Harrell, along with four other community members, will sit on the panel to discuss the aspects of discrimination the LGBT community faces that leads to 
homelessness.

The community heads of the event that completely designed and organized everything are youth members, Harrell said.

The event will start with a brief introduction from Prism Youth discussing their club, which will be followed by an information session headed by Evelyn Smith, prevention programs coordinator at Middle Way House. Following the session, the panel will commence.

The panel will be made up of Harrell, Smith and three people that have either experienced homeless in their past or are currently suffering from homelessness.

“We will be discussing accessibility within Bloomington for the LGBTQ community and what providers can do to help,” Harrell said. “You can have good policies, but if people aren’t feeling welcome, they will not feel comfortable going.”

The event will end with information regarding volunteering at the Interfaith Winter Shelter, a low-barrier homeless shelter in Bloomington. The first day of its seasonal opening is the day of the event.

Prism has served more than 250 youth since its inception in February 2014 through special events and weekly meetings. There are around 50 members that are currently active and come on a regular basis. There is a council of nine members that make decisions for the organization and determine the overall direction of Prism.

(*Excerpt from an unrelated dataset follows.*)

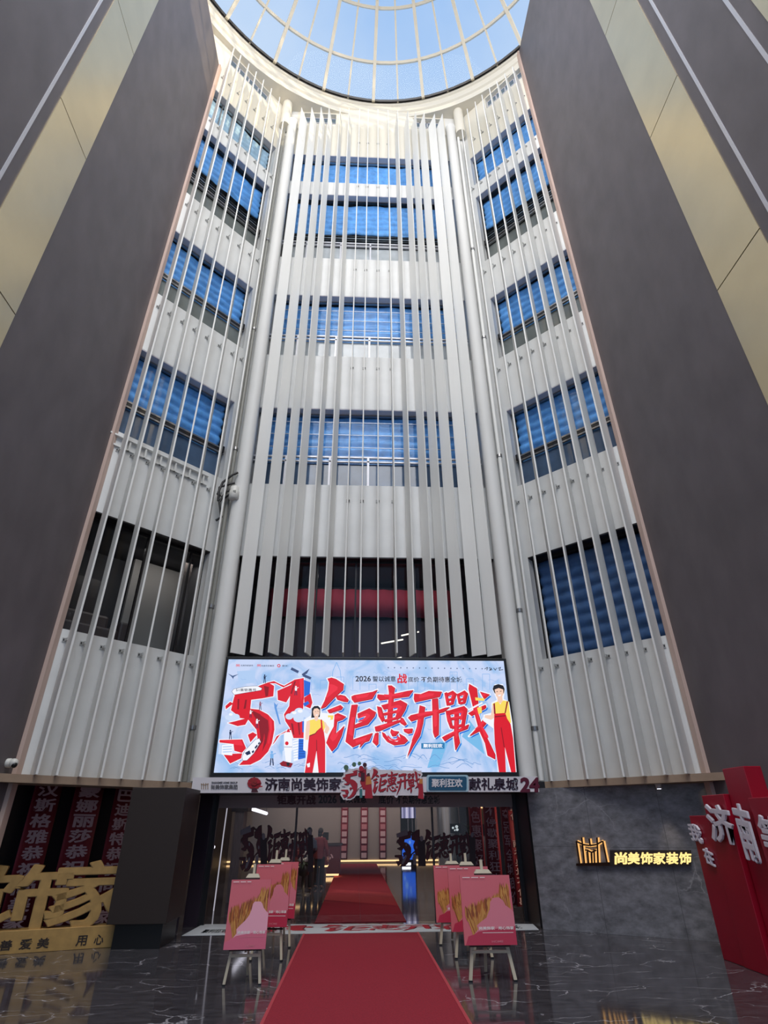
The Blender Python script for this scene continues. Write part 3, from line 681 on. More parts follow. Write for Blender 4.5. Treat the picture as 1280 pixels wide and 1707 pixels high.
cv.outline(TRAINS, NAVY, .5); cv.many(TRAINS, WHT)
cv.text('51乘钜惠号', *q('A', [(310, 412)])[0], *q('A', [(550, 448)])[0], HAIR, .01)
for p in ([(415, 1175), (470, 1145), (485, 1185), (440, 1205)], [(495, 1160), (520, 1140), (525, 1165), (505, 1180)], [(530, 1110), (560, 1075), (568, 1095), (540, 1130)], [(570, 1062), (590, 1040), (592, 1062), (575, 1080)]): cv.poly(q('A', p), NAVY)
# clouds, rocket, buildings
for lst, c in (([(940, 745, 45), (1000, 720, 50), (1060, 690, 60), (1120, 710, 55), (1170, 740, 45), (1050, 765, 60)], PALE), ([(215, 755, 35), (260, 725, 40), (310, 750, 45), (250, 775, 35)], PALE)):
    for x, y, r in lst: cv.disc(*q('A', [(x, y)])[0], r / 7.1, r / 7.1 * .8, c)
for x, y, r in ((1000, 700, 26), (1070, 680, 30), (250, 720, 22)): cv.disc(*q('A', [(x, y)])[0], r / 7.1, r / 7.1 * .7, WHT)
cv.poly(q('A', [(980, 1030), (1052, 1008), (1052, 1260), (975, 1280)]), WHT); cv.poly(q('A', [(1052, 1008), (1132, 1012), (1132, 1235), (1045, 1255)]), BLUE)
for k in range(7): cv.line(q('A', [(985, 1050 + 32 * k), (1050, 1035 + 32 * k)]), .7, LBL); cv.line(q('A', [(1055, 1035 + 30 * k), (1130, 1035 + 30 * k)]), .6, NAVY)
cv.poly(q('A', [(112, 1060), (140, 1060), (140, 1190), (100, 1190)]), PALE); cv.poly(q('A', [(145, 1080), (282, 1070), (265, 1205), (140, 1195)]), WHT)
for k in range(3): cv.line(q('A', [(155, 1105 + 30 * k), (262, 1100 + 30 * k)]), 1, LBL)
cv.poly(q('A', [(878, 960), (900, 925), (930, 885), (965, 930), (978, 960), (975, 1130), (960, 1290), (900, 1290), (880, 1130)]), WHT); cv.poly(q('A', [(905, 930), (930, 885), (955, 930)]), RED)
cv.disc(*q('A', [(912, 1062)])[0], 3, 3.2, RED); cv.line(q('A', [(880, 1105), (975, 1105)]), .8, em(90, 110, 160))
for x in (860, 965): cv.poly(q('A', [(x, 1160), (x + 14, 1140), (x + 28, 1160), (x + 28, 1290), (x, 1290)]), PALE)
cv.poly(q('A', [(825, 1300), (870, 1270), (985, 1300), (960, 1350), (850, 1330)]), DRED); cv.poly(q('A', [(905, 1290), (950, 1290), (940, 1330), (915, 1330)]), HAIR)
# astronaut, tiny workers
for x, y, s_, c in ((650, 300, 1, NAVY), (598, 620, 1, em(150, 90, 110)), (245, 960, 1.1, NAVY), (484, 715, .9, WHT), (735, 1240, 1.7, LBL), (560, 830, 1.1, WHT), (1020, 440, 1.1, WHT)):
    X, Y = q('A', [(x, y)])[0]; cv.disc(X, Y - 6 * s_, 1.2 * s_, 1.4 * s_, c); cv.poly([(X - 1.7 * s_, Y - 4.5 * s_), (X + 1.7 * s_, Y - 4.5 * s_), (X + 1.5 * s_, Y), (X - 1.5 * s_, Y)], c)
    cv.line([(X - .8 * s_, Y), (X - 1.6 * s_, Y + 7 * s_)], 1.1 * s_, NAVY); cv.line([(X + .8 * s_, Y), (X + 1.4 * s_, Y + 7 * s_)], 1.1 * s_, NAVY); cv.line([(X + 1.2 * s_, Y - 4 * s_), (X + 4 * s_, Y - 5 * s_)], .8 * s_, c)
# main slogan
cv.many(SLOGAN, CYAN, 3.6, 3.2); cv.many(SLOGAN, BLUE, 2.4, 3.4); cv.outline(SLOGAN, WHT, 1.7); cv.many(SLOGAN, DRED, .9, .8); cv.many(SLOGAN, RED)
hl = []
for p in SLOGAN:
    cx_, cy_ = sum(a for a, _ in p) / len(p), sum(c for _, c in p) / len(p); hl.append([(cx_ + (a - cx_) * .55 - .5, cy_ + (c - cy_) * .45 - .7) for a, c in p])
cv.many(hl, RED2)
# headline
cv.text('2026', 592.5, 1127.5, 618, 1136.5, HAIR, .02); cv.text('誓以诚意', 621, 1127.5, 659.5, 1137, HAIR, .012)
cv.text('战', 662.5, 1124, 678, 1139.5, RED, .03); cv.text('底价', 679.5, 1129, 698.5, 1137.5, HAIR, .012); cv.text('不负期待惠全城', 701.5, 1128.5, 769.5, 1138, HAIR, .012)
cv.text('尚美饰家装饰', 402, 1108.5, 422, 1111.5, em(60, 70, 100), .01); cv.text('尚美饰家集团', 436, 1109, 457, 1112, em(60, 70, 100), .01); cv.text('泉城', 470, 1109, 481, 1112, em(60, 70, 100), .01)
for x in (394, 429): cv.text('尚', x, 1107.5, x + 6, 1112, em(226, 90, 100), .02)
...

“We also have four leadership committees that serve different functions, so all in all, there are 15 youth on our youth leadership team,” said Laura Ingram, youth program director of Youth Prism. “One of the committees we have, our largest at 10 members, is the education and training committee. They are the ones that planned the community-wide event.”

Prism has weekly meetings and activities at the Unitarian Universalist Church of Bloomington and at Hopscotch Coffee. Additionally, the group volunteers at the Interfaith Winter shelter monthly and is very involved in giving back to the community, Harrell said.

This panel is one of the many community events the group helps facilitate each year. For every event, the group meets to discuss possible topics, solely decided by the youth members.

“The overall goal is to help make our shelter safer,” Harrell said.

Harrell originally started helping with Youth Prism as an intern as part of her social work graduate work. She said she continued at Prism after graduation to act as a resource for the youth members and to do whatever she could to support the ideas of the youth.

“We need to tell our community members what these people need to do to make them feel safe and protected,” Harrell said.

Youth Prism will be collecting both monetary and item donations which will be given to those experiencing homelessness in the 
community.

Item donations include things such as socks and travel-sized personal hygiene products.

The monetary donations will be donated to Stepping Stones, a local nonprofit transitional housing program for homeless youth and the item donations will be donated to the Interfaith Winter Shelter.

Ingram said one of the main concerns about LGBT individuals experiencing homeless is a lack of education and awareness about the issue.

“This is why our youth felt it important to hold a community wide event centered around this,” Ingram said. “They really wanted to bring awareness to this and educate our community about these concerns.”